Vulcanized Rubber


graphic of Goodyear

Another “accident” that has changed the lives of everyone is the vulcanization of rubber, discovered by Charles Goodyear (1800-1860). Natural rubber (at this time imported cheaply from India) was sticky, became almost runny on a hot day, and became hard on a cold day.


Although Goodyear had some success in manufacturing and business, a lot of bad luck, and probably an incessant inventive streak kept him and his family in extreme poverty. You may find it strange that Goodyear actually never made a tire, although this should be no surprise as you’ll notice he died several decades before the first automobile was invented.

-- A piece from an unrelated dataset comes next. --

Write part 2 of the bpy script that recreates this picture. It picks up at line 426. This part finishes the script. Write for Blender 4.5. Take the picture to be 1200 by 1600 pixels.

After Goodyear became interested in rubber, it would seem he spent most of his time trying to overcome the problems with it. He tried various chemical and physical treatments and had moderate success. The details of his work were published by Goodyear in the book Gum Elastic and Its Varieties, with a detailed account of its application and uses and of the Discovery of Vulcanization, but what makes him the namesake of a tire manufacturing company is his discovery of the vulcanization of rubber utilizing sulfur and heat.


He got the idea of using sulfur from Nathaniel Hayward but sulfur alone did not solve the problem. Somehow he determined that it was sulfur and heat that was needed. This detail was not provided in his book, so some have speculated that he was working with the rubber and sulfur over a flame and singed the mixture, others think he accidentally dropped some on his hot stove. Regardless Goodyear noticed that heating the mixture gave the qualities he was looking for. Unfortunately, he died before seeing a large monetary profit from his discovery.

Today his legacy remains not only in a tire business bearing his name but also in the myriad of products that were eventually manufactured from vulcanized rubber. Although rubber products today are more chemically sophisticated, one has to ask if things like automobiles and running shoes would even exist without rubber tires and rubber souls.